Antes del terremoto de hace un año las plazas y parques no eran muchos, pero los había. No sólo en el centro de la capital haitiana, en los alrededores del Campo de Marte, del Palacio Nacional, y plazas aledañas. Los espacios públicos abiertos se dispersaban por distintas zonas de Puerto Príncipe. Hoy son lugares abarrotados de gente, donde no queda ni un centímetro cuadrado libre. Gente que llegó de manera provisional, buscando, tras el terremoto, un refugio. Hoy ya están ahí para quedarse.
Curiosamente el refugio que buscaban no era el de un techo, todo lo contrario; lo que aquel movimiento telúrico desató fue el pavor por tener encima de la cabeza algo distinto al cielo.
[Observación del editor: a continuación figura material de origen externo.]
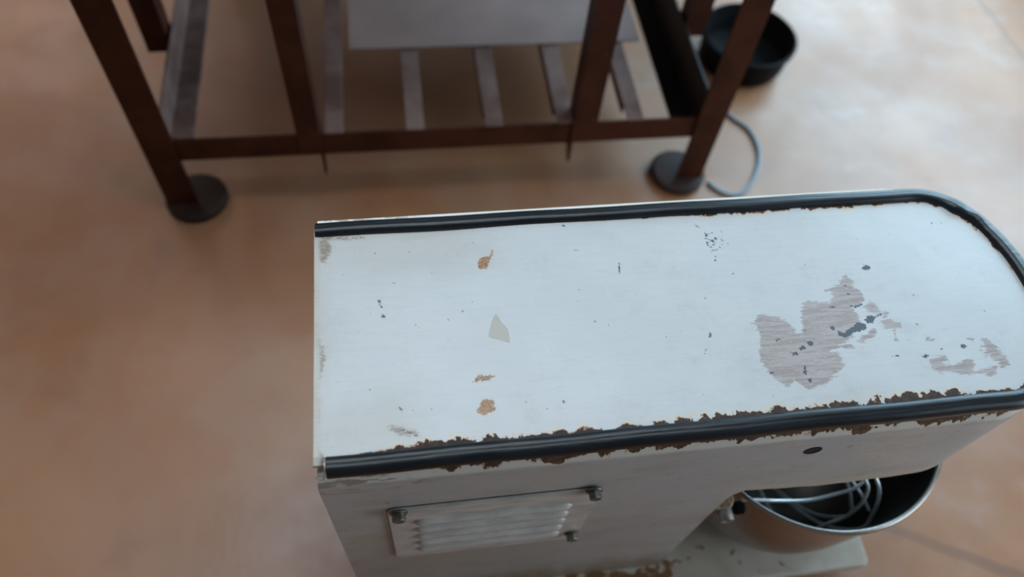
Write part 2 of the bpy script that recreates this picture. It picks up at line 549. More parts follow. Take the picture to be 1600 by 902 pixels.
# ------------------------------------------------------------------ the mixer
ZT = 0.615
YC, HW = 0.3825, 0.1415
XL, XN, AN = -0.098, 0.588, 0.102
mixer = thing('planetary_mixer',
              'old white painted dough mixer with chipped rusty lid and black rubber edging',
              'mixer', (0.25, YC, 0))
MO = Vector((0.25, YC, 0))


def part(bm, name, mat, parent=None, **k):
    """link as child of the mixer; coordinates are written in the room's frame"""
    o = finish(bm, name, mat, parent or mixer, **k)
    o.location = -MO if parent is None else (0, 0, 0)
    return o


def outline(inset=0.0, xs=None, nose=40, left_inset=None):
    """points of the head's plan from near-left along the near side, round the nose, back along the far side"""
    li = inset if left_inset is None else left_inset
    hw = HW - inset
    xs = xs or [XL + li + (XN - XL - li) * i / 40 for i in range(41)]
    near = [(x, YC - hw) for x in xs]
    arc = []
    for i in range(1, nose):
        a = -math.pi / 2 + math.pi * i / nose
        e = 2 / 2.15
        cx = math.cos(a)
        sy = math.sin(a)
        arc.append((XN + (AN - inset) * abs(cx) ** e, YC + hw * math.copysign(abs(sy) ** e, sy)))
    far = [(x, YC + hw) for x in reversed(xs)]
    return near + arc + far


# body: head shell and column in one mesh
bm = bmesh.new()
XF = 0.372
cx_ = [XL + (XF - XL) * i / 24 for i in range(25)]
hx_ = [XF + (XN - XF) * i / 16 for i in range(1, 17)]
XS = cx_ + hx_
nC = len(cx_)


def zlow(x, y):
    if x < XF:
        return 0.424
    s = min(1.0, (x - XF) / 0.24)
    wob = 0.0012 * math.sin(x * 140 + y * 9) + 0.0010 * math.sin(x * 61 + 1)
    up = 0.0 if x < XN else 0.03 * ((x - XN) / AN) ** 2
    return 0.424 - 0.013 * math.sin(math.pi * s) + wob * math.sin(math.pi * s) + up


rows = []
for z, ins in ((0.6125, 0.014), (0.6125, 0.0120), (0.610, 0.0108), (0.604, 0.0086), (0.597, 0.0060), (0.590, 0.0034),
               (0.584, 0.0011), (0.5805, 0.0003), (0.574, 0.0), (0.560, 0.0), (0.50, 0.0)):
    ring = outline(ins, [x if x > XL else XL + ins * 0.3 for x in XS])
    out_ = outline(-0.0016 if 0.581 < z and ins < 0.0125 else max(0.0, ins), [x if x > XL else XL + ins * 0.3 for x in XS])
    # on the far side the sheet stands up square and shows as a thin rim behind the rubber strip
    vs = []
    for p, q in zip(ring, out_):
        w_ = min(1.0, max(0.0, (p[1] - YC - 0.06) / 0.05)) * min(1.0, max(0.0, (XN + 0.03 - p[0]) / 0.05))
        vs.append(bm.verts.new((p[0] + (q[0] - p[0]) * w_, p[1] + (q[1] - p[1]) * w_, z + (0.0034 * w_ if z > 0.609 and ins < 0.0125 else 0.0))))
    rows.append(vs)
base = outline(0.0, XS)
rows.append([bm.verts.new((p[0], p[1], zlow(*p))) for p in base])
K = len(base)
for A, B in zip(rows, rows[1:]):
    for k in range(K):
        bm.faces.new((A[k], A[(k + 1) % K], B[(k + 1) % K], B[k]))
bm.faces.new(rows[0])
# rolled lower lip and hollow underside of the head, then the column going down
R = rows[-1]
head = list(range(nC - 1, K - nC + 1))


def lip(ins, dz):
    out = []
    for k in head:
        x, y = base[k]
        q = outline(ins, XS)[k]
        out.append(bm.verts.new((q[0], q[1], R[k].co.z + dz)))
    return out


l0 = [R[k] for k in head]
l1 = lip(0.002, -0.0015)
l2 = lip(0.005, 0.0)
l3 = lip(0.006, 0.02)
for A, B in ((l0, l1), (l1, l2), (l2, l3)):
    for a in range(len(A) - 1):
        bm.faces.new((A[a], A[a + 1], B[a + 1], B[a]))
bm.faces.new(l3)
bm.faces.new((l0[0], l1[0], l2[0], l3[0], l3[-1], l2[-1], l1[-1], l0[-1]))
prev = [R[k] for k in list(range(0, nC)) + list(range(K - nC, K))]
for z, xf in ((0.418, 0.366), (0.410, 0.361), (0.395, 0.3575), (0.35, 0.356), (0.20, 0.354), (0.06, 0.354)):

    new = []
    idx = list(range(0, nC)) + list(range(K - nC, K))
    for k in idx:
        x, y = base[k]
        t = (x - XL) / (XF - XL)
        yy = y
        new.append(bm.verts.new((XL + t * (xf - XL), yy, z)))
    n_ = len(new)
    for a in range(n_):
        b2 = (a + 1) % n_
        bm.faces.new((prev[a], prev[b2], new[b2], new[a]))
    prev = new
bm.faces.new(prev)
body = part(bm, 'body', M_BODY, ang=28)

# lid: a fine grid so the peeled paint outlines can be stored on it
LX0, LX1 = XL, XN + AN - 0.010
nx_, ny_ = 760, 270
xs = np.linspace(LX0, LX1, nx_)
t = np.clip((xs - XN) / (AN - 0.010), 0, 1)
hw = (HW - 0.010) * (1 - t ** 2.15) ** (1 / 2.15)
hw = np.maximum(hw, 0.0004)
s = np.linspace(-1, 1, ny_)
X = np.repeat(xs[:, None], ny_, 1)
Y = YC + hw[:, None] * s[None, :]
rng = np.random.RandomState(4)
Z = np.full_like(X, ZT)
Z += 0.0006 * np.sin(X * 23 + 1) * np.cos(Y * 31)            # gently uneven sheet
Z += 0.0007 * np.exp(-((X - LX0) / 0.004) ** 2)              # folded end rim
V = np.stack([X, Y, Z], -1).reshape(-1, 3)


def sdf(polys, extra=0.03):
    P = V[:, :2]
    D = np.full(len(P), 0.08)
    for poly in polys:
        q = np.array(poly)
        lo, hi = q.min(0) - extra, q.max(0) + extra
        m = np.where((P[:, 0] > lo[0]) & (P[:, 0] < hi[0]) & (P[:, 1] > lo[1]) & (P[:, 1] < hi[1]))[0]
        if not len(m):
            continue
        p = P[m]
        d = np.full(len(p), 1e9)
        ins = np.zeros(len(p), bool)
        for i in range(len(q)):
            a, b = q[i], q[(i + 1) % len(q)]
            ab = b - a
            tt = np.clip(((p - a) @ ab) / max(ab @ ab, 1e-12), 0, 1)
            d = np.minimum(d, np.hypot(*(p - a - tt[:, None] * ab).T))
            if a[1] != b[1]:
                cr = ((a[1] > p[:, 1]) != (b[1] > p[:, 1])) & (p[:, 0] < (b[0] - a[0]) * (p[:, 1] - a[1]) / (b[1] - a[1]) + a[0])
                ins ^= cr
        D[m] = np.minimum(D[m], np.where(ins, -d, d))
    return D


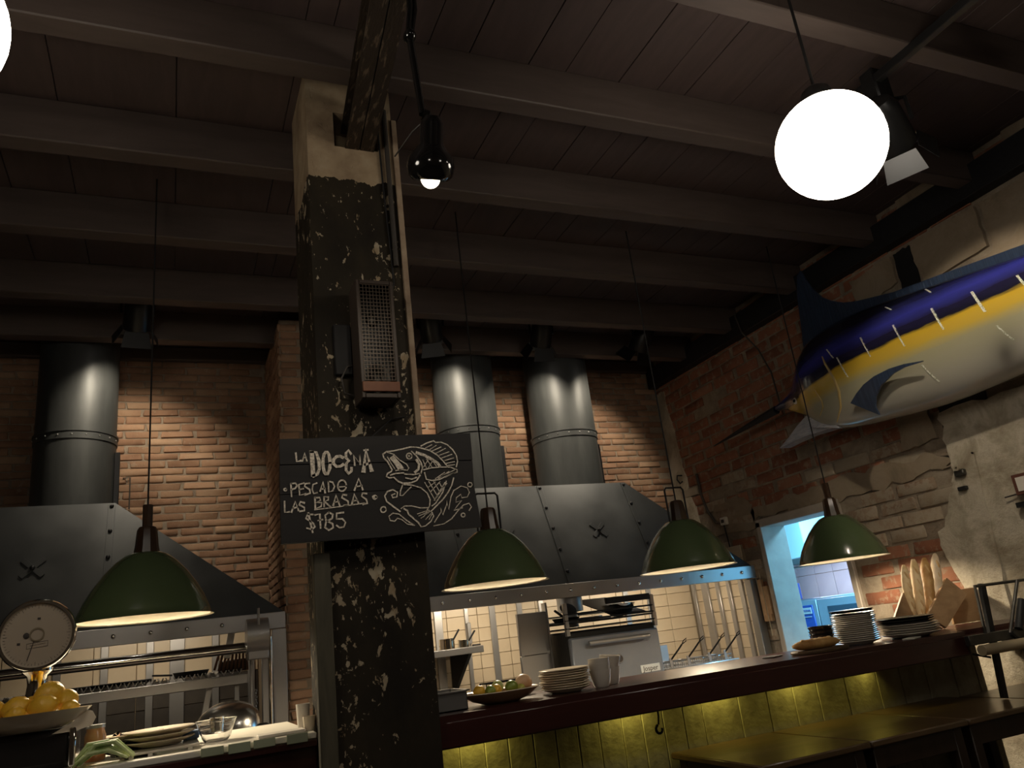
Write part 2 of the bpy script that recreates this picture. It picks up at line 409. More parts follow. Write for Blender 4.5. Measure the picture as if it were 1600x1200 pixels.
struct('floor', MB().box(XL - .2, 9.5, YF - .2, 9.0, -.1, 0), m_floor, 'dark floor of the restaurant')
struct('wall_left', MB().box(XL - .15, XL, YF, YW, 0, 4.2), m_roomwall, 'plain plaster wall at the far left')
struct('wall_front', MB().box(XL, XR, YF - .15, YF, 0, 4.2), m_roomwall, 'plain plaster wall behind the viewer')
ceil = struct('ceiling', MB().box(XL - .15, XR + .3, YF - .15, YW + .3, ZC + .03, ZC + .12), m_ceil, 'dark painted board ceiling')
x = XL; first = None; k = 0
while x < XR:
    wd = random.choice((.17, .2, .23, .23, .3)) if x > .8 else random.choice((.12, .3, .42, .5, .5))
    x2 = min(x + wd, XR)
    dz = random.uniform(0, .004)
    MB().box(x + .0015, x2 - .0015, YF, YW, ZC + dz, ZC + .028, .002).build('ceiling_board', m_ceil, ceil, loc=(x, 2, ZC))
    x = x2
for y in (-3.0, -2.2, -1.4, -.6, .22, 1.04, 1.85, 2.66, 3.44, 4.23, 5.06, 5.76):
    MB().box(XL, XR, y, y + .105, JZ, ZC + .004, .006).build('joist', m_joist, ceil, loc=(0, y, JZ))

# ---- bricks
def brick_mesh(name, mat, L_, H_, seed):
    rr = random.Random(seed); mb = MB()
    mb.obox((0, 0, 0), (L_ / 2, .03, H_ / 2), None, .007)
    mb.v = [(p[0] + rr.uniform(-.007, .007), p[1] + rr.uniform(-.004, .004), p[2] + rr.uniform(-.0045, .0045)) for p in mb.v]
    me = mb.mesh(name, mat, 60); return me, mb
CH, BL = .060, .256
class Bricks:
    def __init__(s, mat, n=12, L_=.246, H_=.052):
        s.var = [brick_mesh('brick', mat, L_ * (1 if i < n - 2 else .5), H_, 100 + i) for i in range(n)]; s.n = n; s.mat = mat
    def one(s, parent, pos, ang, half, sx=1.0, sz=1.0):
        me = s.var[s.n - 2 + random.randrange(2) if half else random.randrange(s.n - 2)][0]
        o = bpy.data.objects.new('brick', me); COL.objects.link(o); o.parent = parent
        o.location = Vector(pos) - WL.get(parent, Vector((0, 0, 0)))
        o.rotation_euler = (random.uniform(-.01, .01), random.uniform(-.012, .012), ang); o.scale = (sx, 1, sz)
    def bulk(s, mb, pos, ang, half, sx=1.0, sz=1.0):
        src = s.var[s.n - 2 + random.randrange(2) if half else random.randrange(s.n - 2)][1]
        c, sn = math.cos(ang), math.sin(ang)
        mb.add([(pos[0] + c * p[0] * sx - sn * p[1], pos[1] + sn * p[0] * sx + c * p[1], pos[2] + p[2] * sz) for p in src.v], src.f)
BB = Bricks(m_brick); BR = Bricks(m_brick_r, 12, .315, .084); BS_ = Bricks(m_brick_s, 12, .315, .084)

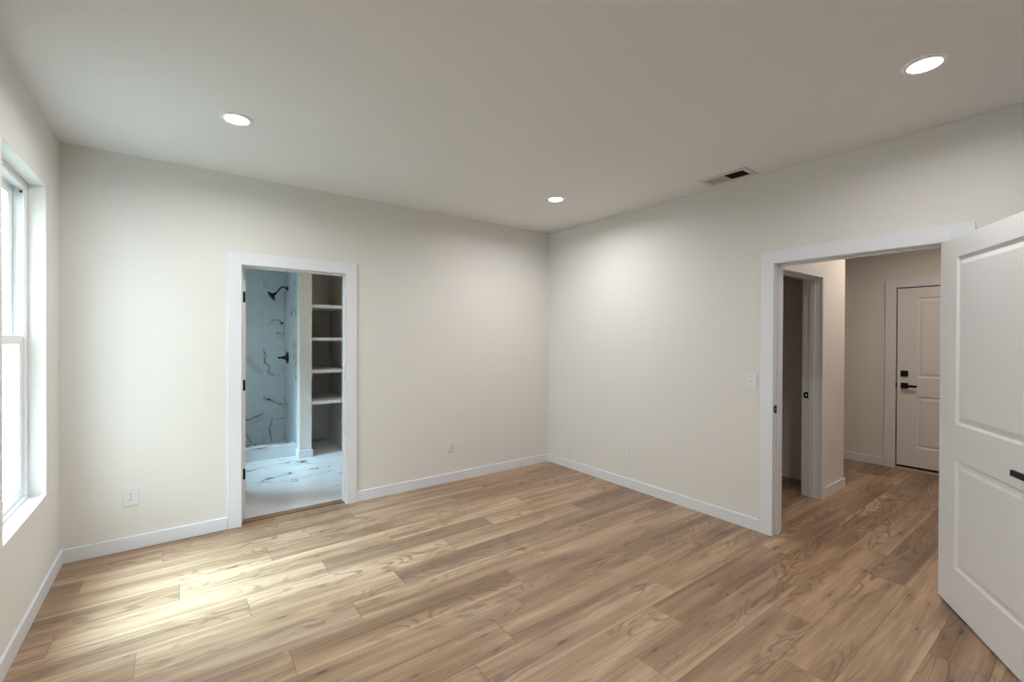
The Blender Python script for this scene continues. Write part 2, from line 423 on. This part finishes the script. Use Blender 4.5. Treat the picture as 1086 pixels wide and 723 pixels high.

Pero el sol justiciero del Caribe, primero, y las lluvias inclementes después, llevaron a aquellos miles de improvisados “okupas” de los espacios públicos a cubrirse con lonas o con plásticos.
Aunque pueda parecer increíble, esas plazas y parques se han ido convirtiendo en nuevos barrios, barrios con viviendas de plástico y madera, pero barrios al fin de cuentas, con auténticos dédalos de calles y callejones y pasadizos, a veces laberínticos, en los que uno se adentra con pudor, cuando el pudor es algo que tiene que ver con los prejuicios o las conveniencias sociales que uno trae de fuera. Uno siente pudor por ver a una mujer con los pechos al aire y para esa mujer no significa nada. Y uno fotografía sin sentir pudor el rostro de otra mujer y eso sí les resulta ofensivo.

La fisonomía de Puerto Príncipe ha cambiado y es imposible saber por cuanto tiempo. Lo que no ha cambiado y resulta difícil creer que cambiará alguna vez es la indescriptible miseria de la población haitiana. Especialmente ahora, en Puerto Príncipe. Ya ni siquiera les quedan plazas o parques en los que refugiarse en la próxima catástrofe.